After our client came to the United States, he has remained in the United States beyond the expiration of his authorized stay period. He completed his elementary and secondary schools and finished his bachelor and graduate programs in the United States as well. He did not know of his overstayed status until he became a late teenager.
He turned 21 in 2005. Nonetheless, he did not know of the waiver process, lost his I-94 record and did not have J-2 related documents beside J-2 visa stamp on his old passport. Later, he became a beneficiary of the Deferred Action for Childhood Arrivals (DACA) program and got his work permit.
Our client married his current U.S. citizen wife in October 2012. He would like to get a waiver because he can get a green card based on his U.S. citizen wife’s I-130 petition. However, because of his two-year foreign residency requirement, our client cannot change his status in the United States without the fulfillment of requirement or the waiver.
Although J-2 dependents cannot independently apply for a waiver, in cases where a J-2 child reaches 21, the Waiver Review Division may consider requests for waivers on behalf of the J-2 dependent. The Department of State’s policy allows for that process in instances where the J-2 dependent obtains a divorce form the J-1 principal, the J-1 principal dies, or in cases where the J-2 dependent turns 21, which is our client’s case. In fact, our client turned 21 in 2005.
Our firm was retained to do his J-2 waiver and replacement of his I-94. We first filed I-102 application to USCIS on June 12, 2015 in order to obtain his I-94 record replacement. The USCIS issued his replace I-94 on September 21, 2015. Thereafter, on September 25, 2015, the J-2 Waiver application (Form DS-3035 and supporting documents) was filed to the Department of State. We also sent a request to the DOS to be an interested government agency and recommend this waiver based on the fact that our client reached the age of 21 and was not a dependent of a J-1 visa holder anymore. Eventually, on October 14, 2015 the DOS recommended to the United States Citizenship and Immigration Service (USCIS) that our client be granted a waiver. On October 25, 2015, the USCIS issued an I-612 approval notice for our client’s waiver request.

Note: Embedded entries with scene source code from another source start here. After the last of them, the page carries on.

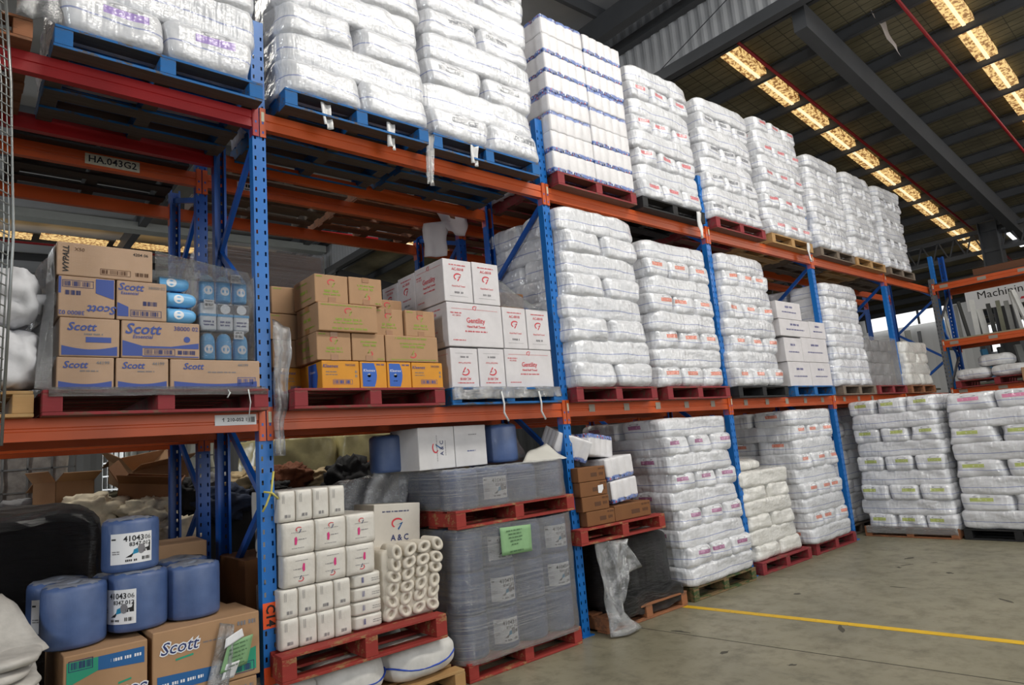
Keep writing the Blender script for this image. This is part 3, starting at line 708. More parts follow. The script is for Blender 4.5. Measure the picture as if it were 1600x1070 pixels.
stack(7.36, YC, PT2, 1.17, 1.13, 9, .19, '3B', 'red', 'the red-labelled load on bare wood, top shelf, third bay', seed=6, lean=(.006, 0))
pal(8.78, 2, P_GREY, 'grey weathered pallet on the top shelf, fourth bay right of C14')
stack(8.76, YC, PT2, 1.10, 1.13, 8, .185, '3B', 'plain', 'the load on the grey pallet, top shelf, fourth bay', seed=7)
pal(10.02, 2, P_WOOD, 'bare wood pallet on the top shelf, fourth bay right of C14')
stack(10.02, YC, PT2, 1.12, 1.13, 8, .184, '3B', 'plain', 'the load on bare wood, top shelf, fourth bay', seed=8, lean=(.004, 0))
pal(11.38, 2, P_GREY, 'last pallet on the top shelf, by the cross rack')
stack(11.36, YC, PT2, 1.12, 1.13, 8, .187, '3B', 'dark', 'the last dark-labelled load of the top shelf', seed=9)
# film tails hanging from the top-shelf pallets
for i, (x, l, s) in enumerate(((1.30, .34, 1), (.95, .12, 2), (.42, .10, 3), (5.05, .22, 4), (7.75, .18, 5), (1.75, .07, 6))):
    sheet('film_tail', ((x-.03, -.16, PT2-.11-l), (x+.05, -.15, PT2-.12-l*.96), (x+.05, -.15, PT2-.02), (x-.03, -.15, PT2-.02)), 5, 10, FILM_C if i == 0 else plain('white_film_strip', lin(214, 214, 214), .35), .035, s,
          ['large crumpled film tail hanging between the two blue pallets', 'thin film strip off the blue pallet right of C14, middle', 'thin film strip off the blue pallet right of C14, near corner', 'film strip hanging from the black pallet on top shelf',
           'film strip hanging from the bare wood pallet, third bay', 'film strip off the second blue pallet, top shelf'][i], fold=1)
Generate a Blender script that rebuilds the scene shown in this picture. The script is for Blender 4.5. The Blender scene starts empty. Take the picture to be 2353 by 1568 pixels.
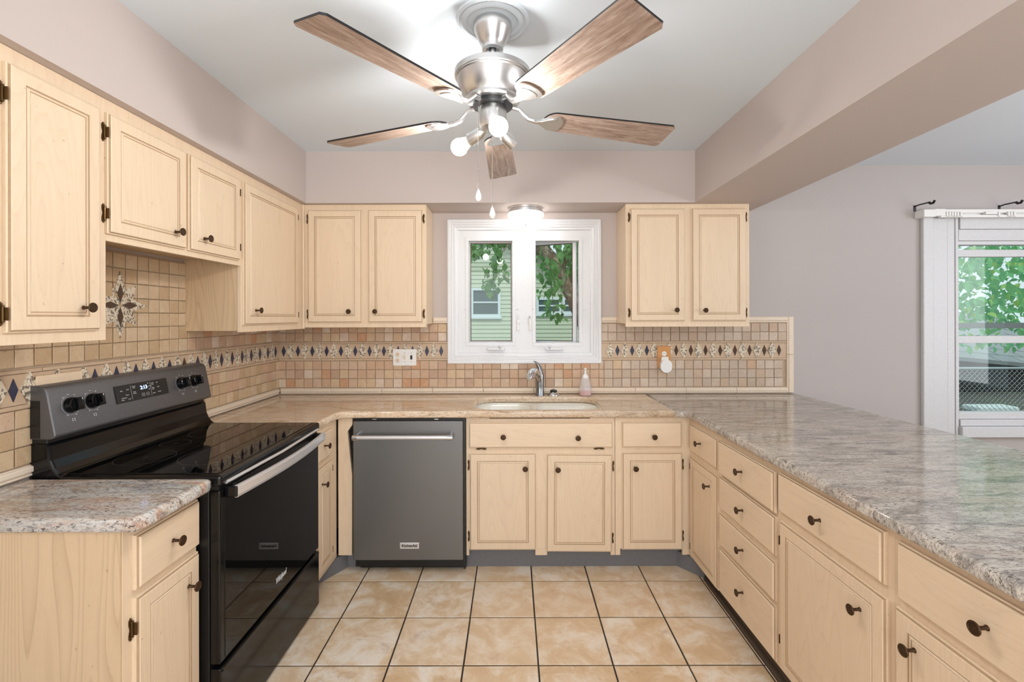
import bpy, bmesh, math, random
from math import sin, cos, pi, radians, sqrt
from mathutils import Vector, Matrix
random.seed(7)
sc = bpy.context.scene
COL = sc.collection

# ------------------------------------------------------------------ camera, world, lights, exposure
F = 1080.0                                   # focal length in px of the 2353 px wide frame
CZ = 1.45                                    # eye height
cam = bpy.data.cameras.new('camera')
cam.sensor_width = 36.0
cam.lens = F / 2353.0 * 36.0
cam.shift_y = -55.0 / 2353.0
cam.clip_start = 0.05
camo = bpy.data.objects.new('camera', cam)
COL.objects.link(camo)
camo.matrix_world = Matrix.Translation((0, 0, CZ)) @ Matrix.Rotation(radians(90), 4, 'X') @ Matrix.Rotation(radians(-0.13), 4, 'Z')
sc.camera = camo

w = bpy.data.worlds.new('world'); sc.world = w; w.use_nodes = True
bg = w.node_tree.nodes['Background']
bg.inputs[0].default_value = (0.82, 0.92, 1.0, 1)
bg.inputs[1].default_value = 1.05

def area(name, loc, rot, sx, sy, power, col):
    l = bpy.data.lights.new(name, 'AREA'); l.shape = 'RECTANGLE'; l.size = sx; l.size_y = sy
    l.energy = power; l.color = col
    o = bpy.data.objects.new(name, l); o.location = loc; o.rotation_euler = rot; COL.objects.link(o)
    return o
sun = bpy.data.lights.new('sun', 'SUN'); sun.energy = 1.2; sun.angle = radians(8); sun.color = (1, 0.97, 0.9)
suno = bpy.data.objects.new('sun', sun); suno.rotation_euler = (radians(38), radians(12), 0); COL.objects.link(suno)
# added area fills at an assumed rear door and an unseen right-hand window
area('rear_fill', (0.2, -2.45, 1.35), (radians(90), 0, 0), 2.6, 1.9, 68, (0.98, 0.985, 1.0))
area('dining_side_fill', (4.9, 0.6, 1.5), (0, radians(90), 0), 1.5, 2.2, 62, (0.95, 0.97, 1.0))
# added up-facing lights, no real fixtures; they brighten both ceilings
area('rear_ceiling_fill', (0.1, -1.2, 1.5), (radians(180), 0, 0), 1.2, 1.2, 52, (0.97, 0.985, 1.0))
area('dining_ceiling_fill', (3.4, 0.2, 1.5), (radians(180), 0, 0), 1.2, 1.2, 58, (0.97, 0.985, 1.0))
BULB_L = 400.0
FIXTURE_L = 10.0
sc.view_settings.view_transform = 'Standard'
sc.view_settings.look = 'None'
sc.view_settings.gamma = 1.0
sc.view_settings.use_curve_mapping = False
sc.view_settings.exposure = -0.08

# ------------------------------------------------------------------ node helpers and materials
def srgb(r, g, b):
    f = lambda c: (c / 255 / 12.92) if c <= 10.3 else ((c / 255 + 0.055) / 1.055) ** 2.4
    return (f(r), f(g), f(b), 1)

class NT:
    def __init__(s, name):
        s.m = bpy.data.materials.new(name); s.m.use_nodes = True
        s.t = s.m.node_tree; s.b = s.t.nodes['Principled BSDF']; s.out = s.t.nodes['Material Output']
    def n(s, typ, inputs=None, **kw):
        nd = s.t.nodes.new(typ)
        for k, v in kw.items(): setattr(nd, k, v)
        for k, v in (inputs or {}).items():
            if hasattr(v, 'is_linked') or isinstance(v, bpy.types.NodeSocket): s.t.links.new(v, nd.inputs[k])
            else: nd.inputs[k].default_value = v
        return nd
    def set(s, **kw):
        for k, v in kw.items():
            k = k.replace('_', ' ')
            if isinstance(v, bpy.types.NodeSocket): s.t.links.new(v, s.b.inputs[k])
            else: s.b.inputs[k].default_value = v
        return s
    def coord(s, scale=(1, 1, 1), rnd=0.0, which='Object'):
        tc = s.n('ShaderNodeTexCoord')
        mp = s.n('ShaderNodeMapping', {'Vector': tc.outputs[which], 'Scale': scale})
        if rnd:
            oi = s.n('ShaderNodeObjectInfo')
            mu = s.n('ShaderNodeMath', {0: oi.outputs['Random'], 1: rnd}, operation='MULTIPLY')
            cb = s.n('ShaderNodeCombineXYZ', {0: mu.outputs[0], 1: mu.outputs[0], 2: mu.outputs[0]})
            s.t.links.new(cb.outputs[0], mp.inputs['Location'])
        return mp.outputs[0]
    def noise(s, vec, scale, detail=4, rough=0.55, dist=0.0):
        return s.n('ShaderNodeTexNoise', {'Vector': vec, 'Scale': scale, 'Detail': detail, 'Roughness': rough, 'Distortion': dist}).outputs[0]
    def ramp(s, fac, stops, interp='LINEAR'):
        r = s.n('ShaderNodeValToRGB', {'Fac': fac}); cr = r.color_ramp; cr.interpolation = interp
        while len(cr.elements) < len(stops): cr.elements.new(0.5)
        for e, (p, c) in zip(cr.elements, stops): e.position = p; e.color = c
        return r.outputs[0]
    def mix(s, fac, a, b, mode='MIX'):
        nd = s.n('ShaderNodeMix', data_type='RGBA', blend_type=mode)
        for idx, v in ((0, fac), (6, a), (7, b)):
            if isinstance(v, bpy.types.NodeSocket): s.t.links.new(v, nd.inputs[idx])
            else: nd.inputs[idx].default_value = v
        return nd.outputs[2]
    def bump(s, h, strength=0.2, dist=0.002):
        b = s.n('ShaderNodeBump', {'Height': h, 'Strength': strength, 'Distance': dist})
        s.t.links.new(b.outputs[0], s.b.inputs['Normal'])

BW = lambda v: (v, v, v, 1)
def plain(name, col, rough=0.5, metal=0.0, spec=0.5, coat=0.0):
    m = NT(name).set(Base_Color=col, Roughness=rough, Metallic=metal)
    m.b.inputs['Specular IOR Level'].default_value = spec
    m.b.inputs['Coat Weight'].default_value = coat
    v = m.coord((1, 1, 1))
    nz = m.noise(v, 60, 3)
    m.set(Base_Color=m.mix(0.06, col, m.ramp(nz, [(0.3, BW(0.0)), (0.7, BW(1.0))]), 'OVERLAY'))
    return m.m

def wood(name, base, dark, grain=(1, 1, 1), rough=0.42, g=0.17):
    """pale pickled wood with fine cathedral grain; 'grain' squashes the long axis."""
    m = NT(name)
    v = m.coord(grain, rnd=17.0)
    big = m.noise(v, 2.2, 3, 0.5, 0.8)
    cn = m.noise(m.coord(tuple(k_ * 0.62 for k_ in grain), rnd=11.0), 1.05, 2, 0.4, 0.15)
    wav = m.n('ShaderNodeMath', {0: m.n('ShaderNodeMath', {0: cn, 1: 26.0}, operation='MULTIPLY').outputs[0]}, operation='FRACT').outputs[0]
    fine = m.noise(v, 42, 5, 0.7)
    c = m.mix(m.ramp(wav, [(0.0, BW(0.0)), (0.10, BW(g)), (0.16, BW(g * .5)), (0.55, BW(0.0)), (1, BW(0.0))]), base, dark)
    c = m.mix(m.ramp(fine, [(0.5, BW(0.0)), (0.75, BW(0.17))]), c, dark)
    c = m.mix(m.ramp(big, [(0.3, BW(0.0)), (0.8, BW(0.12))]), c, dark)
    v2 = m.coord((1, 1, 1), rnd=5.0)
    sp = m.noise(v2, 55, 2, 0.5)
    c = m.mix(m.ramp(sp, [(0.74, BW(0.0)), (0.80, BW(0.45))]), c, (dark[0] * 0.5, dark[1] * 0.45, dark[2] * 0.4, 1))
    m.set(Base_Color=c, Roughness=rough)
    m.bump(fine, 0.06, 0.001)
    return m.m

CREAM = srgb(229, 206, 177); CREAMD = srgb(190, 164, 133)
M = {}
M['cream_v'] = wood('cream_wood_upright', CREAM, CREAMD, (9, 9, 1))
M['cream_h'] = wood('cream_wood_lengthwise', CREAM, CREAMD, (1, 9, 9))
M['end_panel'] = wood('cream_end_panel', srgb(214, 187, 152), srgb(166, 136, 102), (8, 8, 0.9), 0.5, 0.42)
M['glaze'] = plain('brown_glaze', srgb(176, 148, 116), 0.6)
M['bronze'] = plain('aged_bronze', srgb(70, 48, 28), 0.4, 0.6)
M['brass'] = plain('antique_brass', srgb(96, 72, 42), 0.35, 0.8)

def paint(name, col, bump=0.12, scale=140):
    m = NT(name).set(Roughness=0.75)
    v = m.coord((1, 1, 1)); nz = m.noise(v, scale, 3)
    big = m.noise(v, 1.5, 2)
    m.set(Base_Color=m.mix(m.ramp(big, [(0.3, BW(0.0)), (0.7, BW(0.06))]), col, (col[0] * .8, col[1] * .8, col[2] * .8, 1)))
    m.bump(nz, bump, 0.001)
    return m.m
M['wall'] = paint('greige_paint', srgb(196, 184, 178))
M['wall_dining'] = paint('greige_plaster', srgb(184, 177, 174), 0.35, 60)
M['ceiling'] = paint('ceiling_paint', srgb(219, 228, 236), 0.08)
M['white'] = plain('white_gloss_paint', srgb(224, 225, 227), 0.32)
M['white_old'] = plain('worn_white_paint', srgb(208, 208, 209), 0.42)
M['plastic'] = plain('white_plastic', srgb(232, 231, 228), 0.3)
M['ceramic'] = plain('bisque_ceramic', srgb(236, 232, 220), 0.18, coat=0.4)
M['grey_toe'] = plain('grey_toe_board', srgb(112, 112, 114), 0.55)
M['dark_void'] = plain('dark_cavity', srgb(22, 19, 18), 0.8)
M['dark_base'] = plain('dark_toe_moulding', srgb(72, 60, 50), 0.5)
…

Once his J-1 waiver was approved, our client retained our office again for his adjustment of status application. Our firm prepared and filed the I-130 Petition and Adjustment of Status Application on November 23, 2015. Everything went smoothly and the receipt notices, fingerprint appointment, and work permits all came on time. Prior to the interview, we thoroughly prepared our clients through conference calls. On October 14, 2016, our client was interviewed at the Irving, Texas USCIS office. The interview went well, and eventually, on the same day of the interview, his green card application was approved.